═════ Supplied data ═════

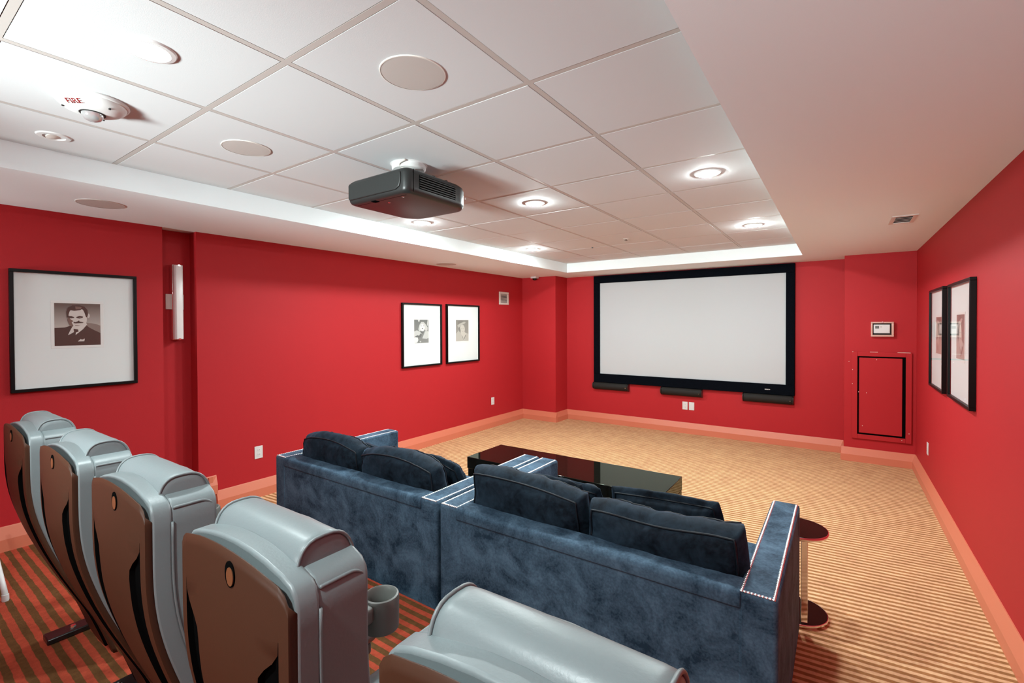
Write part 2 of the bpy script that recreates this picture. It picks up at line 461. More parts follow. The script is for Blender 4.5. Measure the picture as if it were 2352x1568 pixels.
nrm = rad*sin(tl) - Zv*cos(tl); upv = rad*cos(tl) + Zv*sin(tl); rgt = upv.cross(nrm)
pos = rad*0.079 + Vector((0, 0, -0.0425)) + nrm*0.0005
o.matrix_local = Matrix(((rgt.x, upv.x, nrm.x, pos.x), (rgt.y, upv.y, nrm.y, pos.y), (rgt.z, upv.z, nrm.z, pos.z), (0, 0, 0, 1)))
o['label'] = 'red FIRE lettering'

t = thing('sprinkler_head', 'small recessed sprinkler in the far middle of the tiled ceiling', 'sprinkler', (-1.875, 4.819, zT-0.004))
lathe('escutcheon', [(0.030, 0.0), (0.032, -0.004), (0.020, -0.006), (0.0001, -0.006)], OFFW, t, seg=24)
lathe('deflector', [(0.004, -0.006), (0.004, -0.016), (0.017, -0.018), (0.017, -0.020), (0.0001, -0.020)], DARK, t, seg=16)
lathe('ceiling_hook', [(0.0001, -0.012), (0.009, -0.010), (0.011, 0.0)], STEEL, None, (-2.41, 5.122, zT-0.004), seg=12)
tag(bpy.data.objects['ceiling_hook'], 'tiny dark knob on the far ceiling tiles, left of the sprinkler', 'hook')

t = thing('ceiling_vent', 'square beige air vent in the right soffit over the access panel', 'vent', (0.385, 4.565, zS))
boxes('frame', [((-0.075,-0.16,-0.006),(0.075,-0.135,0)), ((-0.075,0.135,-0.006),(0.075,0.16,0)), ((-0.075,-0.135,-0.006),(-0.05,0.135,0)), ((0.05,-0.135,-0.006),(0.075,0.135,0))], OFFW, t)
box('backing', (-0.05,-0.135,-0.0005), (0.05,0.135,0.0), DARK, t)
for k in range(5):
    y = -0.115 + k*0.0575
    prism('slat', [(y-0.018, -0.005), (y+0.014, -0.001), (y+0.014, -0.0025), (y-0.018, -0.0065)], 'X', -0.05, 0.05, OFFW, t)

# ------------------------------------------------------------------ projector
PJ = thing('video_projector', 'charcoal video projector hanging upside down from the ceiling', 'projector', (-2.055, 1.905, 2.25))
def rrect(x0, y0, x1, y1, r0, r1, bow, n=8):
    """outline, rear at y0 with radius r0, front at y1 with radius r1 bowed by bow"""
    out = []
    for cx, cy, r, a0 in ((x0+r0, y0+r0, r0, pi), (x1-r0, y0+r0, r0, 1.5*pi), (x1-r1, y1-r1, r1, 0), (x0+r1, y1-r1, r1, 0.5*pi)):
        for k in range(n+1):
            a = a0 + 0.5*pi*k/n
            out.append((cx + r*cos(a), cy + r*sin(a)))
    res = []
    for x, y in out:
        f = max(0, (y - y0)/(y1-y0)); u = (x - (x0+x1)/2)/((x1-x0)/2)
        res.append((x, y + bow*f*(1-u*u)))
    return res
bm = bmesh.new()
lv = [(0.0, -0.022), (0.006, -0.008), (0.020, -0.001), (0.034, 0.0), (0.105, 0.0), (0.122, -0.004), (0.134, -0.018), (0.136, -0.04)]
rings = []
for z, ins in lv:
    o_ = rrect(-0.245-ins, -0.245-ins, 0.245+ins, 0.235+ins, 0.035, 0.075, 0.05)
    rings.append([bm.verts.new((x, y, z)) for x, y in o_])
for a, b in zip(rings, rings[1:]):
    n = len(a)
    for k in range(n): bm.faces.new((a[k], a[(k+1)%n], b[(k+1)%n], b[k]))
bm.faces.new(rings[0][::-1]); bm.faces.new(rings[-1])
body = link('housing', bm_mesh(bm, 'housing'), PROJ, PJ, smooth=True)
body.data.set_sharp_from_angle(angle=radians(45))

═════
═════ Supplied data ═════

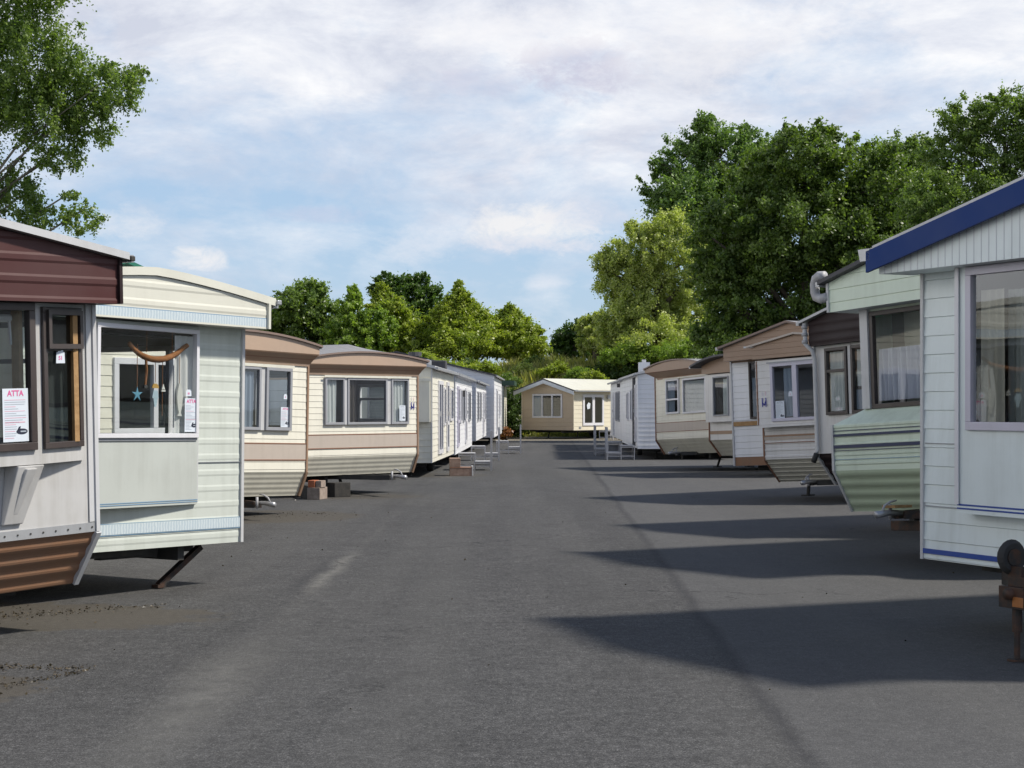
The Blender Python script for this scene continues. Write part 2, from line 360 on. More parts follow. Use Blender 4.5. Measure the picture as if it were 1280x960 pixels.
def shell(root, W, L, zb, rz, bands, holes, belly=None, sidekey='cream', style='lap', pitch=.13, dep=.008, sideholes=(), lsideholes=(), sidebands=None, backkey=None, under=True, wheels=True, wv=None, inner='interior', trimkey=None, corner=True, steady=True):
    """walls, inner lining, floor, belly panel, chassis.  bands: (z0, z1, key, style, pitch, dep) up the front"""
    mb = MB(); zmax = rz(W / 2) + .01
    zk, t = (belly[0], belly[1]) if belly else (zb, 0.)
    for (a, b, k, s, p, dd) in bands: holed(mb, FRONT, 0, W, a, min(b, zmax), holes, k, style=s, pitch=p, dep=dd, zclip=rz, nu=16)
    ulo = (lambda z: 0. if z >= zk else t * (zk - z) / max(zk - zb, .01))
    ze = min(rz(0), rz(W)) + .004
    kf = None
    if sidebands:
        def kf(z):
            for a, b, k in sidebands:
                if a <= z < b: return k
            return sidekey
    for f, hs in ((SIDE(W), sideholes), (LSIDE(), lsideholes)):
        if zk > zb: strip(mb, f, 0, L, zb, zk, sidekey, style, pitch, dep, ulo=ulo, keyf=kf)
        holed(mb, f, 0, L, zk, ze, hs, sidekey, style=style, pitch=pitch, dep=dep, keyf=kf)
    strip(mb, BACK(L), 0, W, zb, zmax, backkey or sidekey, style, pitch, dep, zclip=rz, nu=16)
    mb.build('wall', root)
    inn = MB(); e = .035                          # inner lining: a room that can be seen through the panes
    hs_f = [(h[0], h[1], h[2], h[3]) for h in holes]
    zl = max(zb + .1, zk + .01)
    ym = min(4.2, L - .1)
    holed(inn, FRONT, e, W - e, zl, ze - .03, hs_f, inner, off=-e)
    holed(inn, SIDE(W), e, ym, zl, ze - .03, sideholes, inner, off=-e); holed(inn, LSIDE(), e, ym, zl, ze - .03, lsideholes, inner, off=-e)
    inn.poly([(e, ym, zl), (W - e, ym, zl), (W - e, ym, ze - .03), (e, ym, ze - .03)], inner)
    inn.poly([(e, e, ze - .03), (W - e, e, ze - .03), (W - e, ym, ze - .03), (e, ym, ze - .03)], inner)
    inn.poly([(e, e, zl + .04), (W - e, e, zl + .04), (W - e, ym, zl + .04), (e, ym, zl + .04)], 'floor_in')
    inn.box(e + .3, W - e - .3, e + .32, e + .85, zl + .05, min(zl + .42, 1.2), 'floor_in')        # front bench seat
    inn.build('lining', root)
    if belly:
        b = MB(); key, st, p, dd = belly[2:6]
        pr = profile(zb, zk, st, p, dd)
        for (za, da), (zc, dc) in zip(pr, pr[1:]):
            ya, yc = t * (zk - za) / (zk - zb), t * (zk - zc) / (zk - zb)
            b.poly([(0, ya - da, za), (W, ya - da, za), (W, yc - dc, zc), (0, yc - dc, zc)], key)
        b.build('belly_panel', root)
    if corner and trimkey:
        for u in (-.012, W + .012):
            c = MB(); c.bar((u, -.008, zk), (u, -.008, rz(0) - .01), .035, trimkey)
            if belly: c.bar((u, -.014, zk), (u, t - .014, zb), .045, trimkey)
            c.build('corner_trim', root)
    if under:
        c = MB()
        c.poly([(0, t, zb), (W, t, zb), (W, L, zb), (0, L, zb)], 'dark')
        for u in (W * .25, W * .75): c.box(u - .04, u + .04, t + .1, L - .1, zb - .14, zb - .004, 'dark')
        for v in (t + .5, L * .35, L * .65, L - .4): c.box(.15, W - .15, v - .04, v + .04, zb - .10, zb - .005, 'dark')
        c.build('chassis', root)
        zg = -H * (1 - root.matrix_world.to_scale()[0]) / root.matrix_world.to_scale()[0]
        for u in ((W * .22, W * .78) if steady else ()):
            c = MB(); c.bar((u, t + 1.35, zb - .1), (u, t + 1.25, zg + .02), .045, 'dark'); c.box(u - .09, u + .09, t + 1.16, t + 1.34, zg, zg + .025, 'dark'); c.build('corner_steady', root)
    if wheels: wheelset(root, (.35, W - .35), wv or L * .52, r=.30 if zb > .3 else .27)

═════

* Task brief: Your reply is one number: how many lines of the records above contain the word "pixels".

* Solution to this task: 2